Three years ago, when Nitish Kumar took over the reins in Bihar, he inherited a ramshackle state structure which had no history of work, coherence and dynamism, not just during the last regime but during the last century. The state could pursue its growth agenda even without an institutional memory of development, provided few other conditions were favourable. But a retarded civil society, non-existent corporate sector, largely uninformed political opinion and a limited intelligentsia could not understand the critical role of a strong state structure, the main fulcrum of an inclusive growth process.
In the last sixty years, the building of the state structure was nearly complete, in most other regions and at the Centre. The first task was value addition to the inherited colonial administration; apart from reinventing the chain of command for development administration, parallel to the general administration. It also entailedthe creation of new institutions to serve the development agenda. Such strengthening of the state and its consequent economic development would have led to a growing market structure, which could later take care of development needs, even when the state opted to retreat. In this context, one should understand that the shifting of Tata’s NANO plant from West Bengal to Gujarat indicated the generic strength of the former ‘ryotwari settled’ state structure along with its vibrant market. This is not so much due to Modi’s negotiating skills, but Gujarat’s financially powerful provincial state structure, built by successive chief ministers.
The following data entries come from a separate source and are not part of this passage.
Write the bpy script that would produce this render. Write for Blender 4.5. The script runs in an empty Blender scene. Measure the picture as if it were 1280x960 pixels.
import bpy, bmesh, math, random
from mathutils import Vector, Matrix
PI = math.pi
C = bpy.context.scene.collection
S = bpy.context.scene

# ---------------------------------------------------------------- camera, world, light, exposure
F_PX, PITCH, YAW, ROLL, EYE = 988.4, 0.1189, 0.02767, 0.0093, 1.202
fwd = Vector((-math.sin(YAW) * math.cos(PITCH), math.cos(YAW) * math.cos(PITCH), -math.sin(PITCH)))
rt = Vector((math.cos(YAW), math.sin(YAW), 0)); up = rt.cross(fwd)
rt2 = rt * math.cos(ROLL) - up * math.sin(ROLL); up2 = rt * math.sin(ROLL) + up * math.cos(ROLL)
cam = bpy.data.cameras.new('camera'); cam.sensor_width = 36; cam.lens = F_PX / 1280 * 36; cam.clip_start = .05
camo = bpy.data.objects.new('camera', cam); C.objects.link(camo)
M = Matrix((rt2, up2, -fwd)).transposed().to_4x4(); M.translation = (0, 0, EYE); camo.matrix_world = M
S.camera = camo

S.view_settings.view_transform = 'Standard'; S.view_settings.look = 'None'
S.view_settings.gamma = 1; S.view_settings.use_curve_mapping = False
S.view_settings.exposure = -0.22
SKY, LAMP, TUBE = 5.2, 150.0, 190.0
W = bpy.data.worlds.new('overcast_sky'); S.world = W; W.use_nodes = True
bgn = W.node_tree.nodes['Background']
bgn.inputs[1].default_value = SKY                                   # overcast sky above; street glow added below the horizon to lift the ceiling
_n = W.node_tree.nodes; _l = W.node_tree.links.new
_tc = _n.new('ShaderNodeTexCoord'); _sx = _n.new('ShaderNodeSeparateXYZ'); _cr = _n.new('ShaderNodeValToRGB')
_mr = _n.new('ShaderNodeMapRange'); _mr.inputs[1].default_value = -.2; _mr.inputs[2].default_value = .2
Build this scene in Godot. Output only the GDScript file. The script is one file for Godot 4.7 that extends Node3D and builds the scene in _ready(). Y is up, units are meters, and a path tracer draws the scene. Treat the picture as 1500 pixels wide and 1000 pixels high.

Nevertheless, all components of state-building were not uniformly achieved even in the successful provinces. Nehru became the national icon of such efforts, because he added the politics of inclusion and ideology to a techno-managerial thrust. This model was followed by several provinces, spearheaded in the south by K. Kamraj, in the north by Pratap Singh Kairon, in the west by Y.B. Chavan and in the east by Biju Patnaik. The provinces which built new state structures in the early years after Independence, are now in the forefront of development. Unfortunately, in Bihar, the agenda was never taken up. Being a ‘permanent settled’ region, where zamindars ruled the roost, the limited revenue generation stunted the state-building effort.